Ich kenne alle Klassenschnitte in allen Fächern von wirklich allen Klassen weil die Notenblätter für den Klassenkonvent allen Lehrpersonen zugänglich gemacht werden. Ich weiss, dass ich von allen Chemielehrpersonen an unserer Schule immer den besten Klassenschnitt raushabe und ich weiss, wer immer den schlechtesten Schnitt raushat. Noten sind ein guter Prädiktor für den Studienerfolg, insbesondere in den Naturwissenschaften, das ist ein Faktum. Der Klassenschnitt ist aber nicht das erste, was mir als Argument einfällt, wenn mich jemand fragt, wie ich mir so sicher sein kann, dass mein "System" einigermassen funktioniert. Die Kausalitäten werden da verdreht.
Ich habe ehemalige Schüler, die sich 2 Jahre nach der Matura bei mir melden um mir mitzuteilen, dass sie an der ETH die Chemieprüfung fürs Nebenfach ohne zu lernen mit einer 6 bestanden haben. Der Schüler hatte bei mir noch nicht mal besonders gute Noten, er hat im Unterricht einfach immer sehr gut mitgemacht. Ich habe ehemalige Schüler, die mir 2 Jahre nach der Matura erzählen, sie hätten die Chemieprüfung im Medizinstudium in der 1. Runde verkackt und dann sei ihnen aufgefallen, man hätte einfach mal die alten Schulunterlagen anschauen müssen. Jupp, die hatten beide nur einen 2er in der schriftlichen Abschlussprüfung.

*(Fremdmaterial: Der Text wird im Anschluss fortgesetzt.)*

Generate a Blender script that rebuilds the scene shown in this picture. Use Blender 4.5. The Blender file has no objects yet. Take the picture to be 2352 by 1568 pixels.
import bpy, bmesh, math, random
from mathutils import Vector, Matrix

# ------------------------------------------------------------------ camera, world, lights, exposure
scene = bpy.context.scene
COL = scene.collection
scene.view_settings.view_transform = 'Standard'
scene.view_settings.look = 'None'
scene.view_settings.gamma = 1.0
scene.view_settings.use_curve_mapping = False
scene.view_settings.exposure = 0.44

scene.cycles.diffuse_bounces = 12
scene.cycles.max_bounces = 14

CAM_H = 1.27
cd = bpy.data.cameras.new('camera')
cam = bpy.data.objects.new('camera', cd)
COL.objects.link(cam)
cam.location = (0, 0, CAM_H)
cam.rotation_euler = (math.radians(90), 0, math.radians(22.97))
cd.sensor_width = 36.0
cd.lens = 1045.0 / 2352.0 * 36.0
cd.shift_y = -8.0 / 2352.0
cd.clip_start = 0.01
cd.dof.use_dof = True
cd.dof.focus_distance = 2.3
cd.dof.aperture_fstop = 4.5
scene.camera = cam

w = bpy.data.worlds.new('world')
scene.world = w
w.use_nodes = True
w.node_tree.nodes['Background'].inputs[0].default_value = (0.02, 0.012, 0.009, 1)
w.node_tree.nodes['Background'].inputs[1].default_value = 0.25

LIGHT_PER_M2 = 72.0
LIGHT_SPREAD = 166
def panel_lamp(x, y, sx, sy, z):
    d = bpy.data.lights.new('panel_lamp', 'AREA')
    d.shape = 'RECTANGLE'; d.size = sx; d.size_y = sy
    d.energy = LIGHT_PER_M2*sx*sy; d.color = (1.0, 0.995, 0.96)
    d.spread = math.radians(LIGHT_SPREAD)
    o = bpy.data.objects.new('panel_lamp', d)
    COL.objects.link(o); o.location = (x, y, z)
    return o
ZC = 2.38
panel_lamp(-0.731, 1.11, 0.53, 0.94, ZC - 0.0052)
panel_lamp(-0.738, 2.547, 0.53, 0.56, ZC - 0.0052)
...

Ich habe einen ehemaligen Schüler, der überhaupt nichts studiert für das man Chemie noch gebrauchen könnte, aber unterdessen im Baselland als Politiker im Landrat sitzt und findet, was wir im Unterricht immer so diskutiert hätten, das sei total nützlich für diese Art von Arbeit. Ich habe ehemalige Schüler, die mir 4 Jahre nach der Matura erzählen, sie würden jetzt selbst Chemie unterrichten, weil das bei mir immer so "lustig" war. Was ich davon halten soll ... nun ja. Und dann gibt es noch den Schüler, der in der mündlichen Abschlussprüfung mal eben spontan über die Paracetamol-Synthese referiert obwohl das gar nicht auf seinem Prüfungsblatt gestanden hat. Und die Schülerin, die mir vollkommen ungefragt die Titrationskurve einer schwachen Säure aufzeichnet und mir was über Puffersysteme erzählt, weil wir gerade noch 5 min übrig haben, sie die 6 sowieso schon eingetütet hat und sie findet, ach, das weiss sie jetzt aber auch noch. Die meisten meiner SuS, wenigstens im Schwerpunktfach Chemie, schaffen es am Ende der 4 Jahre sich mit einer gewissen Spontanität zum Fach zu äussern, ungefähr so, wie man in einer Fremdsprache halt irgendwann einfach mal spricht. Es ist nicht perfekt, aber man versteht's. Zwangsläufig haben die dann auch wenigstens eine genügende Note im Zeugnis stehen, die kommt ja nicht vom Baum gefallen.
Edit: Der Schüler, der letzte Woche mit dem Medienartikel zu synthetischen Kraftstoffen kam, hat in der Standortbestimmung zur mündlichen Abschlussprüfung eine 3.5 gemacht. Er hat einfach gar nicht dafür gelernt, null, er hatte keine Lust. Wär's tatsächlich die Abschlussprüfung gewesen, hätte ich ihm eine 4.0 gegeben. Der macht also aus dem Stand eine Genügende, einfach nur, weil er 4 Jahre lang da war und irgendwie zugehört hat. Der Kurs war in der 1. Klasse im Corona-Lockdown, die können sich bis heute dran erinnern, dass sie in Chemie fürs perspektivische Zeichnen von Molekülen daheim Modelle aus Zahnstochern und Styroporkugeln gebaut haben. Die wissen bis heute noch, dass Frau B. sie für Bio daheim hat mit Hefe experimentieren lassen und sie auf den Kompost geschickt hat um da Würmer rauszuziehen. NICHTS davon wurde benotet.